On the issue of bifurcation of the Nigerian legal practitioners, the appeal of this writer is for the separation of the qualification of legal professionals from the present Barrister and Solicitor of the Supreme Court of Nigeria, to either Barrister or Solicitor of the Supreme Court of Nigeria, not both. The reason is clear: in more advanced climes, Barristers and Solicitors have separate qualifications, allowing them to specialise in different areas. Solicitors focus on client management and preparing cases for trial, as well their core specialty of advisory services and legal administration, while Barristers specialise in advocacy and providing expert legal opinions.

This division ensures independent, expert representation in court, creates checks and balances in complex cases, and maintains high standards in both professions. Furthermore, such division allows for deeper training and distinct regulatory bodies. For instance, in the U.K., Solicitors undergo a year long LPC training, as prerequisite of their qualification as a Solicitor, while Barristers undergo a year long BPTC training, both trainings independent of each other, unlike the lumped up Barrister-at-Law (BL) training obtainable in Nigeria. Likewise, there is greater oversight on Barristers and Solicitors, which are governed by separate regulatory bodies: the Bar Standards Boards (BSB) for Barristers and the Solicitors Regulation Authority (SRA) for Solicitors, unlike the compulsory Nigeria Bar Association (NBA) regulation in Nigeria. We desperately need to update and modernise our legal conventions, systems and practices, to be in tune with global best standards and practices.

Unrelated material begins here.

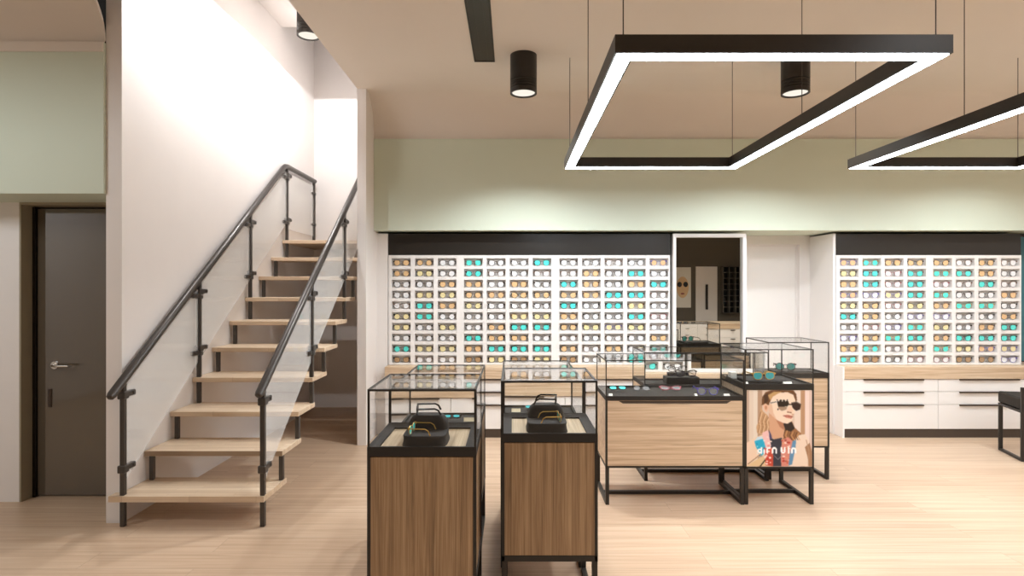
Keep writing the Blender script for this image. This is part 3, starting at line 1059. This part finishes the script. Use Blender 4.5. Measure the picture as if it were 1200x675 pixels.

 Another case point of the case for bifurcation of legal professionals in Nigeria, is the contentious Attorney-General of Federation and States/Minister and Commissioner of Justice designation portfolio within the Federal and State Executive Councils. The point has been made by several commentators and writers, that the role of the AGF/AGs ought to be strictly legal, devoid of political considerations, as is the case in the USA, while the Minister/Commissioner of Justice portfolio can be retained as a political designation. This separation will ensure that the AGF/AGs remain the Nation and States’ Chief law officers, loyal to the Constitution, accountable to the people, and charged with the responsibility of safeguarding public interest by ensuring laws are properly enforced without political interference, while the Minister/Commissioners of Justice focus on implementing Government policies in the justice sector, under the direction of the President /Governor, who holds executive power.

More importantly, upon separation of both offices, the AGF/AGs should be strictly by election, as is the case is most of the American States. Distinguished public prosecutors and legal practitioners shall be eligible to present themselves for election into the office of the AGF/AGS, so that there’s a proper vetting of their legal agenda before election to the office to ensure accountability and neutrality in the discharge of their constitutional functions.

 Furthermore, on the issue of the bifurcation of the judicial system, the court system should be delineated into State and Federal court system, where the matters falling within the jurisdiction of the States can be effectively and efficiently dealt with within the State legal ecosystem, from the State High court to the State Appeal court and then the State Supreme Court, while Federal matters are similarly dispensed with in line with the Federal legal ecosystem. The adoption of such a system would lead to greater improvement in the administration of justice within the Nigerian Judicial System, by reducing the burden on the existing courts, expanding the capacity of the courts and increasing the time, efficiency and speed with which justice is served.

Conclusion

In conclusion, we need to adapt and change with the times, as the Latin maxim says: “Tempora mutantur, et legesmutantur in illis” (Times change, and laws change with them). We cannot continue to apply a system that has consistently failed to provide the necessary oversights, safeguards and protections required in modern day Nigeria, while the world continues to evolve and render our operating systems nugatory. We need bold reforms and ideas, which can only be implemented by sincere, upright and honest leaders.

My hope is that we one day get it right!